▶ _REQUIRED TASK_:
Write out the listing in full, matching it word for word.

▶ _GIVEN DATA_:
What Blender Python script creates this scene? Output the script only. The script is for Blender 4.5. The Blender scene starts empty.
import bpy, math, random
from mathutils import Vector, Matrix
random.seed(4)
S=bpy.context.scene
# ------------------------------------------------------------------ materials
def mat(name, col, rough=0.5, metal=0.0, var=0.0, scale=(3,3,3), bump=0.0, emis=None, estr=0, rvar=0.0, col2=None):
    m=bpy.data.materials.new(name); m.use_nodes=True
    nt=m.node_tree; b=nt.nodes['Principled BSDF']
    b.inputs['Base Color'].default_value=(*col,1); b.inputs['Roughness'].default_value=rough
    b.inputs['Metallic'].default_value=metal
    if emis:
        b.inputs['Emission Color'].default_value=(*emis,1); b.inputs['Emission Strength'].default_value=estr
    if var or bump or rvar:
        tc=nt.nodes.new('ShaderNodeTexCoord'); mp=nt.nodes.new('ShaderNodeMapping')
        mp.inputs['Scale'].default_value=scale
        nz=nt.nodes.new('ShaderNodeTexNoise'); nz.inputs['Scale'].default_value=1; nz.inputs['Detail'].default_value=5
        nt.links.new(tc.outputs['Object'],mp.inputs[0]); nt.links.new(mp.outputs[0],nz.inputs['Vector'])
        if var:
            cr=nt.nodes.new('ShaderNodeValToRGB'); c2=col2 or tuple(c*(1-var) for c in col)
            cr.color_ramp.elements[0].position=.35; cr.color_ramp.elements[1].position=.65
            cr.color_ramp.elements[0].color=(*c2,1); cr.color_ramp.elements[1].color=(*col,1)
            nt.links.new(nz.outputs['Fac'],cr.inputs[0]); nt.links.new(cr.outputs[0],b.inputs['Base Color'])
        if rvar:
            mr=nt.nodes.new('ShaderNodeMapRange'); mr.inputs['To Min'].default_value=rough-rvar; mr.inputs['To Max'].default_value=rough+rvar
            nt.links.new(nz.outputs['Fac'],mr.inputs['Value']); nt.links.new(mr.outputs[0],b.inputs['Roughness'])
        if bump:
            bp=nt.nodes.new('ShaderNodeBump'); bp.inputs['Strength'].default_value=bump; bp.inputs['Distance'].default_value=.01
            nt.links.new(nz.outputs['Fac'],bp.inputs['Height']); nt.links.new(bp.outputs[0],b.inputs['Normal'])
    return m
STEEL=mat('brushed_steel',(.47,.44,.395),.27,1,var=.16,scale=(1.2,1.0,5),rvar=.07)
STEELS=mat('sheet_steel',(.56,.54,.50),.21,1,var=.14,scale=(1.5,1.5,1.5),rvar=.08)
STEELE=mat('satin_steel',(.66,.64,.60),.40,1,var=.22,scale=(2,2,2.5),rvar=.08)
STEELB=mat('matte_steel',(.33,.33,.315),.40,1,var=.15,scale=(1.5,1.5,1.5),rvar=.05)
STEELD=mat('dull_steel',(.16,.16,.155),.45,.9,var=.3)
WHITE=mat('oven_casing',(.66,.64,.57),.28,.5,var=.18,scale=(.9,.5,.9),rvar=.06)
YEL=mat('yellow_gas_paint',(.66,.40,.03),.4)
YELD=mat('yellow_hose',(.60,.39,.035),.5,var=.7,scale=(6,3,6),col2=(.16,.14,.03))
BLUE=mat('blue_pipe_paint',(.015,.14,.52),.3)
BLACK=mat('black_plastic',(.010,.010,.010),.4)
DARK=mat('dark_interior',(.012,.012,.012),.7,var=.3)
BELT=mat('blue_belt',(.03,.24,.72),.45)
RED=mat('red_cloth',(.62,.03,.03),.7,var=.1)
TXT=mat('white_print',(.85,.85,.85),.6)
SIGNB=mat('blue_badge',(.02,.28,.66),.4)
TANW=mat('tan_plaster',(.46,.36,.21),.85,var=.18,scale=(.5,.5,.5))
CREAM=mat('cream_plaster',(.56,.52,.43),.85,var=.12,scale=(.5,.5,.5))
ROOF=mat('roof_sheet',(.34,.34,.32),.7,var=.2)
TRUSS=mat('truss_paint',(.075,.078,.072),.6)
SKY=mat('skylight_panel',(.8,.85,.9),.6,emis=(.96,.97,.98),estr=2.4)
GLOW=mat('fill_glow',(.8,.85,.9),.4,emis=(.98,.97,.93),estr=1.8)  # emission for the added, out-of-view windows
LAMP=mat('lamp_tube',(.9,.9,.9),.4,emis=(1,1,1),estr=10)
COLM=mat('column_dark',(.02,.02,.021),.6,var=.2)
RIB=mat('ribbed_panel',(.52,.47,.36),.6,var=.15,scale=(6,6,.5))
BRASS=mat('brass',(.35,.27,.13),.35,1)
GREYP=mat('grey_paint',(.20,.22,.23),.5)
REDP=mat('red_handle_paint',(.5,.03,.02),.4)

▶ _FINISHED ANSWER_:
What Blender Python script creates this scene? Output the script only. The script is for Blender 4.5. The Blender scene starts empty.
import bpy, math, random
from mathutils import Vector, Matrix
random.seed(4)
S=bpy.context.scene
# ------------------------------------------------------------------ materials
def mat(name, col, rough=0.5, metal=0.0, var=0.0, scale=(3,3,3), bump=0.0, emis=None, estr=0, rvar=0.0, col2=None):
    m=bpy.data.materials.new(name); m.use_nodes=True
    nt=m.node_tree; b=nt.nodes['Principled BSDF']
    b.inputs['Base Color'].default_value=(*col,1); b.inputs['Roughness'].default_value=rough
    b.inputs['Metallic'].default_value=metal
    if emis:
        b.inputs['Emission Color'].default_value=(*emis,1); b.inputs['Emission Strength'].default_value=estr
    if var or bump or rvar:
        tc=nt.nodes.new('ShaderNodeTexCoord'); mp=nt.nodes.new('ShaderNodeMapping')
        mp.inputs['Scale'].default_value=scale
        nz=nt.nodes.new('ShaderNodeTexNoise'); nz.inputs['Scale'].default_value=1; nz.inputs['Detail'].default_value=5
        nt.links.new(tc.outputs['Object'],mp.inputs[0]); nt.links.new(mp.outputs[0],nz.inputs['Vector'])
        if var:
            cr=nt.nodes.new('ShaderNodeValToRGB'); c2=col2 or tuple(c*(1-var) for c in col)
            cr.color_ramp.elements[0].position=.35; cr.color_ramp.elements[1].position=.65
            cr.color_ramp.elements[0].color=(*c2,1); cr.color_ramp.elements[1].color=(*col,1)
            nt.links.new(nz.outputs['Fac'],cr.inputs[0]); nt.links.new(cr.outputs[0],b.inputs['Base Color'])
        if rvar:
            mr=nt.nodes.new('ShaderNodeMapRange'); mr.inputs['To Min'].default_value=rough-rvar; mr.inputs['To Max'].default_value=rough+rvar
            nt.links.new(nz.outputs['Fac'],mr.inputs['Value']); nt.links.new(mr.outputs[0],b.inputs['Roughness'])
        if bump:
            bp=nt.nodes.new('ShaderNodeBump'); bp.inputs['Strength'].default_value=bump; bp.inputs['Distance'].default_value=.01
            nt.links.new(nz.outputs['Fac'],bp.inputs['Height']); nt.links.new(bp.outputs[0],b.inputs['Normal'])
    return m
STEEL=mat('brushed_steel',(.47,.44,.395),.27,1,var=.16,scale=(1.2,1.0,5),rvar=.07)
STEELS=mat('sheet_steel',(.56,.54,.50),.21,1,var=.14,scale=(1.5,1.5,1.5),rvar=.08)
STEELE=mat('satin_steel',(.66,.64,.60),.40,1,var=.22,scale=(2,2,2.5),rvar=.08)
STEELB=mat('matte_steel',(.33,.33,.315),.40,1,var=.15,scale=(1.5,1.5,1.5),rvar=.05)
STEELD=mat('dull_steel',(.16,.16,.155),.45,.9,var=.3)
WHITE=mat('oven_casing',(.66,.64,.57),.28,.5,var=.18,scale=(.9,.5,.9),rvar=.06)
YEL=mat('yellow_gas_paint',(.66,.40,.03),.4)
YELD=mat('yellow_hose',(.60,.39,.035),.5,var=.7,scale=(6,3,6),col2=(.16,.14,.03))
BLUE=mat('blue_pipe_paint',(.015,.14,.52),.3)
BLACK=mat('black_plastic',(.010,.010,.010),.4)
DARK=mat('dark_interior',(.012,.012,.012),.7,var=.3)
BELT=mat('blue_belt',(.03,.24,.72),.45)
RED=mat('red_cloth',(.62,.03,.03),.7,var=.1)
TXT=mat('white_print',(.85,.85,.85),.6)
SIGNB=mat('blue_badge',(.02,.28,.66),.4)
TANW=mat('tan_plaster',(.46,.36,.21),.85,var=.18,scale=(.5,.5,.5))
CREAM=mat('cream_plaster',(.56,.52,.43),.85,var=.12,scale=(.5,.5,.5))
ROOF=mat('roof_sheet',(.34,.34,.32),.7,var=.2)
TRUSS=mat('truss_paint',(.075,.078,.072),.6)
SKY=mat('skylight_panel',(.8,.85,.9),.6,emis=(.96,.97,.98),estr=2.4)
GLOW=mat('fill_glow',(.8,.85,.9),.4,emis=(.98,.97,.93),estr=1.8)  # emission for the added, out-of-view windows
LAMP=mat('lamp_tube',(.9,.9,.9),.4,emis=(1,1,1),estr=10)
COLM=mat('column_dark',(.02,.02,.021),.6,var=.2)
RIB=mat('ribbed_panel',(.52,.47,.36),.6,var=.15,scale=(6,6,.5))
BRASS=mat('brass',(.35,.27,.13),.35,1)
GREYP=mat('grey_paint',(.20,.22,.23),.5)
REDP=mat('red_handle_paint',(.5,.03,.02),.4)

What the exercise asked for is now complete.